Je me regarde alors au miroir, et j'essaie d'observer par quelles expressions viendront les traductions de mes défauts, non pour les dissimuler mais de façon qu'en les supprimant dès à présent je puisse également annuler le vice qu'ils décèlent et qu'autrement je laisserais gagner graduellement par traces : la bouche particulièrement indique la peu résistible tendance de la pensée, la mienne aurait tendance à pincer avec le temps, je fais la moue circonspecte (mon nez aussi peut-être croche, si c'est possible). Je conserve cependant la mine assez neutre, uniforme, impassible, parce que je suis peu sentimental et me défie bien consciemment de la plupart des épanchements. J'ai eu assez longtemps les paupières semi closes faute de bien dormir, mais j'ai retrouvé, avec un sommeil plus fécond, l'ouverture de mes yeux, et je veille à présent à ne plus exprimer de ces airs endormis, indiquant une torpeur effective, qui me reprennent parfois avant le coucher. J'évite, en somme, d'avoir la mine d'un défaut, parce qu'en avoir la mine revient presque toujours à avoir le défaut-même.
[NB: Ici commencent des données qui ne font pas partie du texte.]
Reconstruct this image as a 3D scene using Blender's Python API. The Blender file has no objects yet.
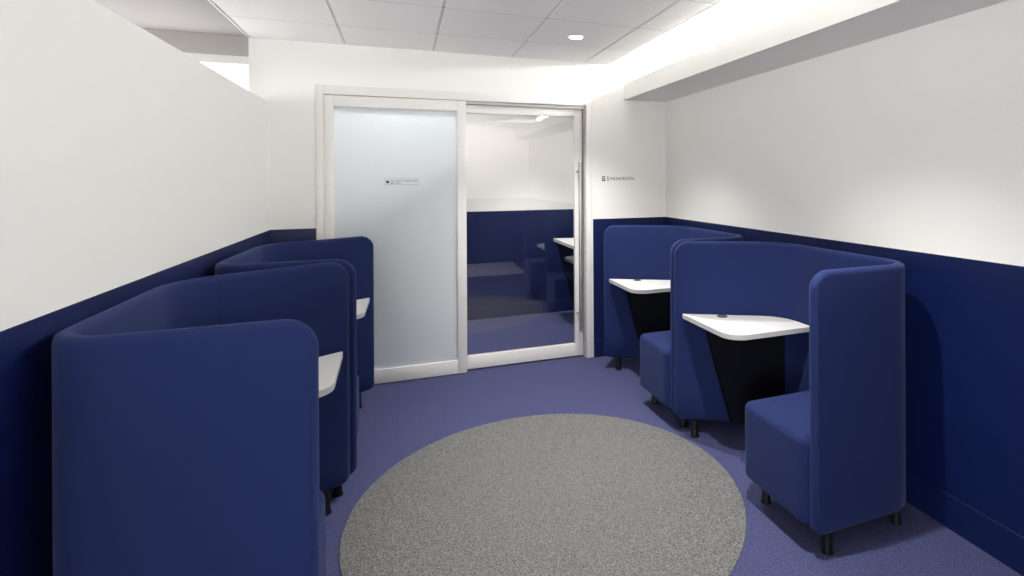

Voici donc ma leçon pratique : prendre l'usage de se regarder, non pour s'admirer de l'extérieur, mais pour se méfier de ce qu'on exprime car c'est ce qu'on tend à être. Corriger au moins l'image de ses vices, et ne pas accepter leur installation sur ses traits, ce qui constitue toujours la preuve qu'ils ont totalement investi l'intérieur, qu'on les y tolère très bien, et qu'ainsi librement ils débordent.